Once you learn to read you will be forever free - Frederick Douglass

Sunday, December 5, 2010

Book Lovers! Beware Government Suppression

Daniel Ellsberg
 If you're an Obsessive Reader, I hope you'll join me in supporting Daniel Ellsberg's call this week for a boycott against Amazon.com because of the way Amazon caved in to the demands of conservative members of Congress after the site allowed Wikileaks to use its server.  I know, I know, how convenient it is for you to use Amazon, but think about it.  It's bad enough when the government pressures online publishers, but when an outfit such as Amazon, still essentially a book seller, folds, Ellsberg is right to decry it, as he did on his website December 3, in An Open Letter to Amazon.com. 
I’m disgusted by Amazon’s cowardice and servility in abruptly terminating today its hosting of the Wikileaks website, in the face of threats from Senator Joe Lieberman and other Congressional right-wingers. I want no further association with any company that encourages legislative and executive officials to aspire to China’s control of information and deterrence of whistle-blowing.
To refresh your memory, Ellsberg, a Marine Corps veteran, Harvard scholar, consultant to the Defense Department and Rand Corporation analyst, along with Rand co-worker Anthony Russo, released " the top secret McNamara study of U.S. Decision-making in Vietnam, 1945 - 68" later known as the Pentagon Papers.  He and Russo managed to photocopy the 7,000 page study and deliver it surreptitiously to the Senate Foreign Relations Committee, the New York Times, Washington Post and 17 other newspapers.  Those papers published key elements of the study in 1971 and Ellsberg and Rousseau were tried on twelve felony counts, facing a possible 115 year federal prison sentence.  The trial was dismissed when government misconduct against Ellsberg was revealed, and became part of the impeachment proceedings against President Richard Nixon.
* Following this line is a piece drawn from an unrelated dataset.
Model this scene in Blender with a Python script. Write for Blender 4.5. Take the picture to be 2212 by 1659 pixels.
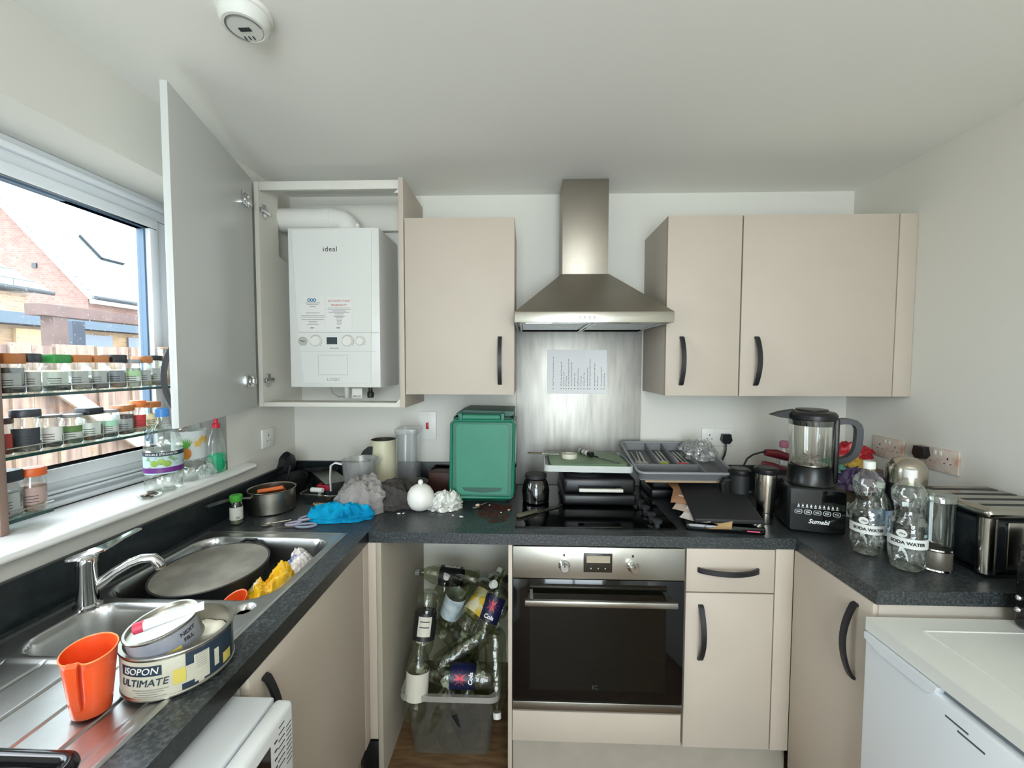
import bpy, bmesh, math, random
from mathutils import Vector, Matrix, Euler, noise
for o in list(bpy.data.objects): bpy.data.objects.remove(o)
SC = bpy.context.scene
COL = SC.collection
PI = math.pi
R = math.radians
random.seed(7)

# ---------------------------------------------------------------- camera
def cam():
    f, cx, cy, cz, yaw, pt, ro = 884.95, 1.1492, -1.9954, 1.4963, -0.0327, -0.0463, 0.0024
    F = Vector((math.sin(yaw)*math.cos(pt), math.cos(yaw)*math.cos(pt), math.sin(pt)))
    r = Vector((math.cos(yaw), -math.sin(yaw), 0)); u = r.cross(F)
    r2 = r*math.cos(ro)+u*math.sin(ro); u2 = -r*math.sin(ro)+u*math.cos(ro)
    cd = bpy.data.cameras.new('camera'); c = bpy.data.objects.new('camera', cd); COL.objects.link(c)
    m = Matrix((r2, u2, -F)).transposed().to_4x4(); m.translation = (cx, cy, cz)
    c.matrix_world = m
    cd.sensor_width = 36; cd.sensor_fit = 'HORIZONTAL'; cd.lens = f/2212*36
    cd.clip_start = .02; cd.clip_end = 200
    SC.camera = c
cam()
# ---------------------------------------------------------------- sky and lights
W_ = bpy.data.worlds.new('sky'); SC.world = W_; W_.use_nodes = True
nt = W_.node_tree; nt.nodes.clear()
bg = nt.nodes.new('ShaderNodeBackground'); ow = nt.nodes.new('ShaderNodeOutputWorld')
tc = nt.nodes.new('ShaderNodeTexCoord'); sx = nt.nodes.new('ShaderNodeSeparateXYZ'); cr = nt.nodes.new('ShaderNodeValToRGB')
nt.links.new(tc.outputs['Generated'], sx.inputs[0]); nt.links.new(sx.outputs['Z'], cr.inputs[0])
cr.color_ramp.elements[0].position = 0.0; cr.color_ramp.elements[0].color = (.78, .88, 1, 1)
cr.color_ramp.elements[1].position = 0.7; cr.color_ramp.elements[1].color = (.84, .92, 1, 1)
nt.links.new(cr.outputs[0], bg.inputs[0]); bg.inputs[1].default_value = 6.0
nt.links.new(bg.outputs[0], ow.inputs[0])
def area(name, loc, rot, sx_, sy_, power, color=(1, 1, 1), portal=False):
    l = bpy.data.lights.new(name, 'AREA'); l.shape = 'RECTANGLE'; l.size = sx_; l.size_y = sy_
    l.energy = power; l.color = color
    if portal: l.cycles.is_portal = True
    o = bpy.data.objects.new(name, l); COL.objects.link(o); o.location = loc; o.rotation_euler = rot
    return o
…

Ellsberg and Tony Russo during Pentagon Papers trial
Actually, I don't use Amazon.com to buy books - never did - because I support independent booksellers as often as I can.  When I order a book online it's usually because it is out-of-print or extremely difficult to find.  And, in those cases, I use abebooks.com or alibris.com.  Ironically, Amazon bought abebooks.com about two years ago, but abebooks is still an association of independent booksellers, and your order will be directly placed with the bookseller whose volumes you choose to purchase.  While the independent book sellers gain from Amazon's wider distribution, unfortunately, purchases with them will help line the pockets of Amazon. Alibris.com is privately and independently owned. 


Now that, as Salon.com writer, Glenn Greenwald, put it, Amazon.com is allowing the U.S. government to dictate what you can read on the Internet, does that mean we have forgotten the lessons of the U.S. in Vietnam, or the USSR in Afghanistan - when the U.S. armed the Taliban against the Soviet military?  Who would have thought that as a culture we would be back again at the point where an act of whistle-blowing in the conduct of an erroneous war is deemed treason.  
Alexander Liakhovskii Archive, New York Times,  March 12, 2009
Soviet helicopters in Afghanistan after an attack on a camel caravan

The threats coming from the right-wing and government officials over the Wikileaks scandal resemble Newspeak in George Orwell's 1984 in which ''All words grouping themselves round the concepts of liberty and equality were contained in the single word crimethink."